What is reputation on the main site?
You could say it's a representation of your technical skills and knowledge and how well you put it into answers. In that case, the read-only reputation on the corresponding Meta site really is something else, because Meta doesn't care about your technical knowledge. For Meta, it's simply how much you contribute to the main site community that is being discussed on Meta. If you've never been to Meta, but been a contributor on the main site, you have Meta reputation.
But that isn't the whole story. You gain main site reputation from answers, questions, bounties and (a bit) by editing others' posts. It always has been a measure of the amount and quality of your participation, and all of it (except self-inflicted downvote costs) is provided by other users, either by them up and down voting, assigning bounties, or approving your edits.
Obviously, we care not only about users providing raw content, but also about contributing in other ways to the community. This has always existed through badges, but since edits, like fixing ancient posts or contributing tag wiki descriptions are awarded reputation, even indirect contributions have reputation value.
Meta participation is one such indirect contribution. By contributing good content to Meta, be it bug reports, feature requests that are realized, discussing what the community values and respects, and building a knowledge base of articles on the use of the site (support questions), contributions to Meta have value to the community as a whole. And don't think Meta isn't part of the site. Meta is part of the site as a whole -- every user automatically has a corresponding Meta account and can contribute to it.
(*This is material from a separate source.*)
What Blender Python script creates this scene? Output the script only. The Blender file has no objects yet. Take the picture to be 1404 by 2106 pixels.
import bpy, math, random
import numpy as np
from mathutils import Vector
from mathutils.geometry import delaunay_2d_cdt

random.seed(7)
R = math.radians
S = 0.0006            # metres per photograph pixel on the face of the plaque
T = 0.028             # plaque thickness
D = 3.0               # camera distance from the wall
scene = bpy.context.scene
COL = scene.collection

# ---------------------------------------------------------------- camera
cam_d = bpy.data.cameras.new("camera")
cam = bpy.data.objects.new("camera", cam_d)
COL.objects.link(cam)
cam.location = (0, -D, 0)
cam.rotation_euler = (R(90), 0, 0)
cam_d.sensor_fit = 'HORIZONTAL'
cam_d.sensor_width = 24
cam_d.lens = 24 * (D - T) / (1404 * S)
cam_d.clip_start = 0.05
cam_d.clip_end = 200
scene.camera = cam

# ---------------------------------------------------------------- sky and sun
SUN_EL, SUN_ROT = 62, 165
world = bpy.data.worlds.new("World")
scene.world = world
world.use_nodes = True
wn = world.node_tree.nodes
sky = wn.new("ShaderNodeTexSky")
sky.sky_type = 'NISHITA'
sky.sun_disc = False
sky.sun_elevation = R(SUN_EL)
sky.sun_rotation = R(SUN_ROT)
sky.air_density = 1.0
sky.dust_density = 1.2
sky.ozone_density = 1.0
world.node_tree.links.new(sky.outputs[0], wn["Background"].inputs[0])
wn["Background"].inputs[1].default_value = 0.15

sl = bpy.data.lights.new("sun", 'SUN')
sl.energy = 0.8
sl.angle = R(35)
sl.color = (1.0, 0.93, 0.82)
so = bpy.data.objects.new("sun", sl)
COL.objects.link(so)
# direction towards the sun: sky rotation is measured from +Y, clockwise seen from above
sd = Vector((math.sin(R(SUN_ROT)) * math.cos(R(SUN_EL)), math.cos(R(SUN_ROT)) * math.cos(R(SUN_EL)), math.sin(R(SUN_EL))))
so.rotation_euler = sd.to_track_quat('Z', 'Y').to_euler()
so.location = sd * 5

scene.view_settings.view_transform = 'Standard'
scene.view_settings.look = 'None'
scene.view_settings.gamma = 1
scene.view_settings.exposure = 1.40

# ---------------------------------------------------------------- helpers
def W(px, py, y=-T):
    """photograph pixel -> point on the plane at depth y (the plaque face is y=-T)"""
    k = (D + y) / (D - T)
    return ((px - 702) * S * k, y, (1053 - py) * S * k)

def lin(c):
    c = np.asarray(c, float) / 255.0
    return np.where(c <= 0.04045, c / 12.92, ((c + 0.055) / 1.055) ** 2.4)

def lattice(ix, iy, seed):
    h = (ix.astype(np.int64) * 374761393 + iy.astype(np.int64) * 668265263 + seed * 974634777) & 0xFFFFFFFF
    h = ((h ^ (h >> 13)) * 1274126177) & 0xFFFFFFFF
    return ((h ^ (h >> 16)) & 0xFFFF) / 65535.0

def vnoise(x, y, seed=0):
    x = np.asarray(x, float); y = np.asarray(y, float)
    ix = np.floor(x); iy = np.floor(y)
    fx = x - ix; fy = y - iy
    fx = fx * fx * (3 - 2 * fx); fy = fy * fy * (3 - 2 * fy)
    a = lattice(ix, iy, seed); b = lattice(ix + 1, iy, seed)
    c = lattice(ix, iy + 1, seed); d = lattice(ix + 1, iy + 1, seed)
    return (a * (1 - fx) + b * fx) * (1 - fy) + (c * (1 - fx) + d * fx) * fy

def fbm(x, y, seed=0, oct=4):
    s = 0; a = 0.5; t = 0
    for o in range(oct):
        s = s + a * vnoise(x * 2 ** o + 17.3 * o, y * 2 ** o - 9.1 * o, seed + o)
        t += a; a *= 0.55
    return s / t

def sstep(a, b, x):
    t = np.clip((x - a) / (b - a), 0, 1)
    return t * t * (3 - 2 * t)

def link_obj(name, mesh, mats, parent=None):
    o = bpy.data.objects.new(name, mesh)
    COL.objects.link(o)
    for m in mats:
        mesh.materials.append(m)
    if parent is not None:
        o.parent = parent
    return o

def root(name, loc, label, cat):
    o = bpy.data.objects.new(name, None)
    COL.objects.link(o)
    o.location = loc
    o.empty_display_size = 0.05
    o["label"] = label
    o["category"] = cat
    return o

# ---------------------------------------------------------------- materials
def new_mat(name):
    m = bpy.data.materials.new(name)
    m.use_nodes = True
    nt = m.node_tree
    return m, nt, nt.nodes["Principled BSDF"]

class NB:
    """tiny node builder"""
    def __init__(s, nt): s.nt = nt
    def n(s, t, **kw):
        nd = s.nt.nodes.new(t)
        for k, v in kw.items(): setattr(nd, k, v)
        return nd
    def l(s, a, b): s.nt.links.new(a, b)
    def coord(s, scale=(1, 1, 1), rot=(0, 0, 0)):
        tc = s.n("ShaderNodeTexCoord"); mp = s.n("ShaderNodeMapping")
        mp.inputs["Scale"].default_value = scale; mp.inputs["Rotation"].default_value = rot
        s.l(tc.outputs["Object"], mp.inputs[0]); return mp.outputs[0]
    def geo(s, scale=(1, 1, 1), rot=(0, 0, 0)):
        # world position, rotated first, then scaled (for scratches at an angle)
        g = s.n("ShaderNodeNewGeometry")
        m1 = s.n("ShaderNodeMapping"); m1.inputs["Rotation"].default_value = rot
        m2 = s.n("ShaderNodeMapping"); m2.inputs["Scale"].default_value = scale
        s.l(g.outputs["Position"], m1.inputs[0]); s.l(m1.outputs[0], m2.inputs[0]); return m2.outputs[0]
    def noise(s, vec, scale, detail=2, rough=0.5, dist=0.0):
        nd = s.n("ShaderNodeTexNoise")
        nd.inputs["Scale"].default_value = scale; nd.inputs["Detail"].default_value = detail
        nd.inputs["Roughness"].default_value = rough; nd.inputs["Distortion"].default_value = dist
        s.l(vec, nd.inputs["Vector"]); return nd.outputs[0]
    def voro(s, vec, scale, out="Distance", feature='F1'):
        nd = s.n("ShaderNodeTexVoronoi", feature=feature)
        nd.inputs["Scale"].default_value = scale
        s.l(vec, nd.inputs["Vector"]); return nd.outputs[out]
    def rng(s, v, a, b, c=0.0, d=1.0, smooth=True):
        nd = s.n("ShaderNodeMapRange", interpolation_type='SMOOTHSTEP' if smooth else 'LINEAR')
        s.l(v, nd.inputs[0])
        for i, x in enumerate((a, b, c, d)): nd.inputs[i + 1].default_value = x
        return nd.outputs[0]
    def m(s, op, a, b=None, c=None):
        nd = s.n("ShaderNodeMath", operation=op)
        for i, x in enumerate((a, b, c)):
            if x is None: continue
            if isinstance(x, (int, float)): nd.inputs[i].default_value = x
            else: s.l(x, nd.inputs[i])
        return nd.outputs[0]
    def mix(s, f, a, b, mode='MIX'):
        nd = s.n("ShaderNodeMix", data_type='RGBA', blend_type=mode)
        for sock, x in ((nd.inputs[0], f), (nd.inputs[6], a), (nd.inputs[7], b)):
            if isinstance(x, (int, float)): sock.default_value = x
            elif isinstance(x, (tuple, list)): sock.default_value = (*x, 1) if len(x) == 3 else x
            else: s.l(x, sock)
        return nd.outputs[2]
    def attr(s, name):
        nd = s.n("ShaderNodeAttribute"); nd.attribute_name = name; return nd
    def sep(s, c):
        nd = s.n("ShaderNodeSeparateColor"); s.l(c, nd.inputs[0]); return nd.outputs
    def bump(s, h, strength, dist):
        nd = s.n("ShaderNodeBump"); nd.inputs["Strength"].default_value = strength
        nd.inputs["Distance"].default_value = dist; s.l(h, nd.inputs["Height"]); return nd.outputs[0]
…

Now, ignoring the special case of MSO, there is no reputation rewards for contributions to Meta. This can have several reasons. One, of course, is the purity of the reputation value. It should only, or at least, primarily represent the contributions to the main site. Another might be that votes on Meta are easier to get, since the topics are easier, and less strict about what is correct. I am sure there are others.
In this Meta topic, I request we rip this nice separation apart and allow bounties for Meta topics. Here's why it's not a bad idea:
1. They cost reputation
Different from main site votes, they cost. We have decidedly fewer answer downvotes than the free question downvotes on the main site, very likely because users don't like to pay the -1 cost for posts that'll get deleted anyway. On Meta, users are free to express any opinion by up voting and down voting whatever they want, since it's free. Users likewise aren't pushed towards posting Meta topics for their expected popularity to farm reputation.
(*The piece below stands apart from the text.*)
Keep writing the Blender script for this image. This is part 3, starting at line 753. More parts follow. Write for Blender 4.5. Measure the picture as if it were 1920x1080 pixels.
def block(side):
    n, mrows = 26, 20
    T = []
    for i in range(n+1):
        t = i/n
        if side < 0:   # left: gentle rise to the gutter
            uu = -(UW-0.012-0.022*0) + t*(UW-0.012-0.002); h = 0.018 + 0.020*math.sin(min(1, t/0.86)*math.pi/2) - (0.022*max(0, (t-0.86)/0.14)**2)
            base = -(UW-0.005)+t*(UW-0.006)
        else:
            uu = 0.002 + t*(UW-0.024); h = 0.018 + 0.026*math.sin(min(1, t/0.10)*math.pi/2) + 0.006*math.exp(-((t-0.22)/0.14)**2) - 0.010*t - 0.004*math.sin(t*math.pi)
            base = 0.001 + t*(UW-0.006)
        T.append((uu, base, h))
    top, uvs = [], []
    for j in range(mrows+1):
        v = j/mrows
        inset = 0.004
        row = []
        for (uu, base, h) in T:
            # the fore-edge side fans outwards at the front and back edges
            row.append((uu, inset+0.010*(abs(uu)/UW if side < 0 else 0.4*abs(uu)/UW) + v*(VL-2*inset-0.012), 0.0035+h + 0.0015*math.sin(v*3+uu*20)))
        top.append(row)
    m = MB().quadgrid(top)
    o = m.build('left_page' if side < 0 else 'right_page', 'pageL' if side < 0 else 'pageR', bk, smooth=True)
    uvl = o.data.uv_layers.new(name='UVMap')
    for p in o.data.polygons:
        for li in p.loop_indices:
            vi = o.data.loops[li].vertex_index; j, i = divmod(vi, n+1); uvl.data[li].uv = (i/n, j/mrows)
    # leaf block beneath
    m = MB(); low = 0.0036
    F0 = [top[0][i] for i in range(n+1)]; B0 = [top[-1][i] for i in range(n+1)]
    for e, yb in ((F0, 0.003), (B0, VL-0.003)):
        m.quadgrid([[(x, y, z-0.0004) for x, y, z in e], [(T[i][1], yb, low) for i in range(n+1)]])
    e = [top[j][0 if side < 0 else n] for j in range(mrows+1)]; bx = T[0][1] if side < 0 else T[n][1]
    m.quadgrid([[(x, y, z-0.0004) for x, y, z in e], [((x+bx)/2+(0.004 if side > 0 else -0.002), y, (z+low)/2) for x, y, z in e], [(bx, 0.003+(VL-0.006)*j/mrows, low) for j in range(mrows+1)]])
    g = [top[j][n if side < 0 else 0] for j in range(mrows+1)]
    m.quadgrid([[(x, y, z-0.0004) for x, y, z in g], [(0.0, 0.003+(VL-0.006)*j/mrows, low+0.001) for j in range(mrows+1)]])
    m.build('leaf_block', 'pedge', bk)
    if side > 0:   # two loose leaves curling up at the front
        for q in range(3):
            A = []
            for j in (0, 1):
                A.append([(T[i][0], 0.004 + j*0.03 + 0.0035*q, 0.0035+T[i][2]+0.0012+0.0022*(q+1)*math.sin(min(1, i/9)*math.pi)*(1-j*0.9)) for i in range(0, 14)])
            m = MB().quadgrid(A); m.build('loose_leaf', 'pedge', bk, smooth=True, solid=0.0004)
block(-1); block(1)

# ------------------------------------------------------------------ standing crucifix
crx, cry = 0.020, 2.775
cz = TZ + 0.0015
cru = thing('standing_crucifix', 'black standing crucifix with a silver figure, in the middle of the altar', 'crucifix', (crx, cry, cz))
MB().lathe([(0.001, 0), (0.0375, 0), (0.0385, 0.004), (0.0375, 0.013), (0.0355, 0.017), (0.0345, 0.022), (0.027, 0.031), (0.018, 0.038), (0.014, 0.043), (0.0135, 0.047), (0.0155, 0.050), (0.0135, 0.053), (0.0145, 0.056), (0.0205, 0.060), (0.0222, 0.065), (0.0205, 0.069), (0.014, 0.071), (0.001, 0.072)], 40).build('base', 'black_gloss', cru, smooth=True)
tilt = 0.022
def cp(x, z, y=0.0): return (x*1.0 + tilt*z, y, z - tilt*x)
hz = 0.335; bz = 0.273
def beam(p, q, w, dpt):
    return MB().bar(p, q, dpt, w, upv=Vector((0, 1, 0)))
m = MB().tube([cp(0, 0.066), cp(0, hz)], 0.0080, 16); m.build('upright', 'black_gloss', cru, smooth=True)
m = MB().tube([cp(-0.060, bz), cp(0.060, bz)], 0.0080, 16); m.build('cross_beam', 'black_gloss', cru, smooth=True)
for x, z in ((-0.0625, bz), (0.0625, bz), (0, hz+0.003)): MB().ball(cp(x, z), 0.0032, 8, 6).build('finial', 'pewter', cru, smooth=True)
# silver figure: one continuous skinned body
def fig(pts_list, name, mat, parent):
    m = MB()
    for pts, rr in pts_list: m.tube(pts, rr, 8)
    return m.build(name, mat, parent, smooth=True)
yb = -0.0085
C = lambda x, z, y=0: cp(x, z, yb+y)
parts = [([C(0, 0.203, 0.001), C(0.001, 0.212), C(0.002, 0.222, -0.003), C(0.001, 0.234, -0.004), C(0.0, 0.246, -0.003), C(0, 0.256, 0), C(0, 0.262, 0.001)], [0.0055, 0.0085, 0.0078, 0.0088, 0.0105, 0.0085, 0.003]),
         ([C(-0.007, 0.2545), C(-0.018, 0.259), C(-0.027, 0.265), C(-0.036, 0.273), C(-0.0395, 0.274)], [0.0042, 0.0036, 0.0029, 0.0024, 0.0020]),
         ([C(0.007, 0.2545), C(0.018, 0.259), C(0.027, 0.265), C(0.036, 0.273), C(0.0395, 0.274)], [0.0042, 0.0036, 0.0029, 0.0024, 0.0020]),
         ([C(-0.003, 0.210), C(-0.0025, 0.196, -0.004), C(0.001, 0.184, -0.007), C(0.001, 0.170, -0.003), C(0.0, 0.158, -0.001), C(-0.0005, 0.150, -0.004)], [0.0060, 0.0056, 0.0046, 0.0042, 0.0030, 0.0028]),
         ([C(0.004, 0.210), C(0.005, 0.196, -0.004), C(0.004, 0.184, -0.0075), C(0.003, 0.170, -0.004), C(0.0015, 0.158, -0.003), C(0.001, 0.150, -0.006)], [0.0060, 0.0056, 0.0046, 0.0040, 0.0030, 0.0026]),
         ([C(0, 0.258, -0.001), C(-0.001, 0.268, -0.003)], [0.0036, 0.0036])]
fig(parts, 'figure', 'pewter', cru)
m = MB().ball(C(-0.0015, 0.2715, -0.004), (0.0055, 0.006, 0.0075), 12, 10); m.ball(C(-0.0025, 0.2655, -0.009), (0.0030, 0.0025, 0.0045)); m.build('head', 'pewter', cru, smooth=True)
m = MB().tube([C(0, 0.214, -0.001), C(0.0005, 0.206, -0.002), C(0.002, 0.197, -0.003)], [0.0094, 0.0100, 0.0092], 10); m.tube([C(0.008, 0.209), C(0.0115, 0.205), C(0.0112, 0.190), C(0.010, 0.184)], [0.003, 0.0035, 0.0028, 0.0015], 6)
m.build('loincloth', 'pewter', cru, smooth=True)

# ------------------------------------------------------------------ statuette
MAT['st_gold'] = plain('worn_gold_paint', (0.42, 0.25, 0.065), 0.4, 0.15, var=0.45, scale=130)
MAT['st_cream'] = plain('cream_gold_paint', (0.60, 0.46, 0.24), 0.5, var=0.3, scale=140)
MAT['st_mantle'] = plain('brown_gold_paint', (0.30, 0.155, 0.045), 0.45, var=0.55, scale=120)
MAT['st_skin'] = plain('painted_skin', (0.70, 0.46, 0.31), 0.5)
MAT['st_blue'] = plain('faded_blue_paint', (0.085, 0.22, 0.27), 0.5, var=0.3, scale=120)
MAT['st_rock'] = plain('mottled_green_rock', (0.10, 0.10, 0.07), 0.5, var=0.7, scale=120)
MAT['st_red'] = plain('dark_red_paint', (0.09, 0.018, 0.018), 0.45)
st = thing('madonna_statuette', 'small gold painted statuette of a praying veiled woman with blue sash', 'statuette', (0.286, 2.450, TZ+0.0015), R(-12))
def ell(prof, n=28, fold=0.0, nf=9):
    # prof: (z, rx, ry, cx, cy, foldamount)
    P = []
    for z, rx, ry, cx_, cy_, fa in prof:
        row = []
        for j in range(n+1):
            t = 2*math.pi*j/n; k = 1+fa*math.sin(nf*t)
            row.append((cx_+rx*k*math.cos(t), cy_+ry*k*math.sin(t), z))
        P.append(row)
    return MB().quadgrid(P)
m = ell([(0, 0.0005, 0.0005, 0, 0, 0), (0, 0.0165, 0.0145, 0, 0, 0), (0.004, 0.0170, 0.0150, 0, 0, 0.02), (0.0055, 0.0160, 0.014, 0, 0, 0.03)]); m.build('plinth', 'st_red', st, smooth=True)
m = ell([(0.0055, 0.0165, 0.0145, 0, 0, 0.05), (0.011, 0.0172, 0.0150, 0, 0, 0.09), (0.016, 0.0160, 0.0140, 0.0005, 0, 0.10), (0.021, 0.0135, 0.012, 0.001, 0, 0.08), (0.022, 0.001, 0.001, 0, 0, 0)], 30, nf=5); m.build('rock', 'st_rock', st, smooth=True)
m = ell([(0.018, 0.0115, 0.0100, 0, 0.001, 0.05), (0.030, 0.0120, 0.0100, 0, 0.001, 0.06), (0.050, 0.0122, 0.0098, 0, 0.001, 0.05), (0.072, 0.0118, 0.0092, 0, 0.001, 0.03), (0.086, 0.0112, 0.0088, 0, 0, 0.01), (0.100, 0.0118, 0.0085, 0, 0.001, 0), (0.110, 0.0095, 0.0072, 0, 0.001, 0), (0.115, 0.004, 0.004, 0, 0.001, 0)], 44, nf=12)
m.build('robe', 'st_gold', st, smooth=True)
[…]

Bounties cost reputation, even if there's no eligible recipient, or any recipient you like. It's not like we generate reputation from nothing, like with votes and edits. I have to pay X reputation so that another user receives at most X reputation. It will be pretty unlikely for a user to gain enough reputation from Meta bounties to significantly outweigh his regular contributions. This is almost mandated by the cost of bounties and the fact that you need to know how the site works to be able to contribute value on Meta. You just don't know the site if you haven't provided value yourself, and then cannot really contribute to Meta in turn.
2. Reputation comes from main site contributions
You cannot pay for Meta bounties using Meta reputation, because it doesn't exist as an independent entity. Your reputation comes directly from the main site. You need to pay for getting additional exposure by having contributed an equal amount to the main site.
This is a good thing. It makes Meta bounties more valuable, because you only have one reputation budget to spend on bounties instead of two.
3. It doesn't introduce new problems
While we introduce some crossover between good Meta participation and good main site participation, it's not a problem that can somehow lead to exploits. If someone want to transfer some reputation to another user, it only requires a single answer on the main site to do so. We encourage users to provide bounties after answers are posted if they want to express their gratitude.
4. It helps
Let's face it: Meta participation on this site is lacking. You can probably count on two hands the regular users on this site, and could still cut off a few fingers if you were to exclude diamond moderators from this count. This feature would hopefully increase interest in some Meta discussions and therefore the Meta site as a whole.
We already have featured for topics that are advertised on the main site. It just doesn't help a lot (featured for over a month, less than 10 views per day and no real contributions*).
Bounties are a way for admittedly the higher reputation users like me to try to get more views for topics we consider important. And most Meta topics posted by higher rep users (excluding me perhaps this past month) are relevant! Since the entire site profits from Meta contributions, be they community policy decisions, reference support topics, or to get others to consider the merits of a feature request or a bug report, everybody wins. It doesn't "buy upvotes". It simply gets much needed attention.
It also enables out of band reputation transfers for any reason not discouraged by moderators (topics must survive for two days before they're eligible), something that can power special events such as the community wiki sponsorship suggested a while ago and which are pretty much impossible to do without team support otherwise.
While from a certain purist point of view you might be right, not having Meta bounties is counterproductive. Child Meta bounties enable us to do good by hopefully increasing Meta participation and have no downsides that aren't already present through main site bounties.
* In a way, this topic is an effort to add a tool to the box of making Meta more relevant and therefore a partial solution to the Actually changing things topic.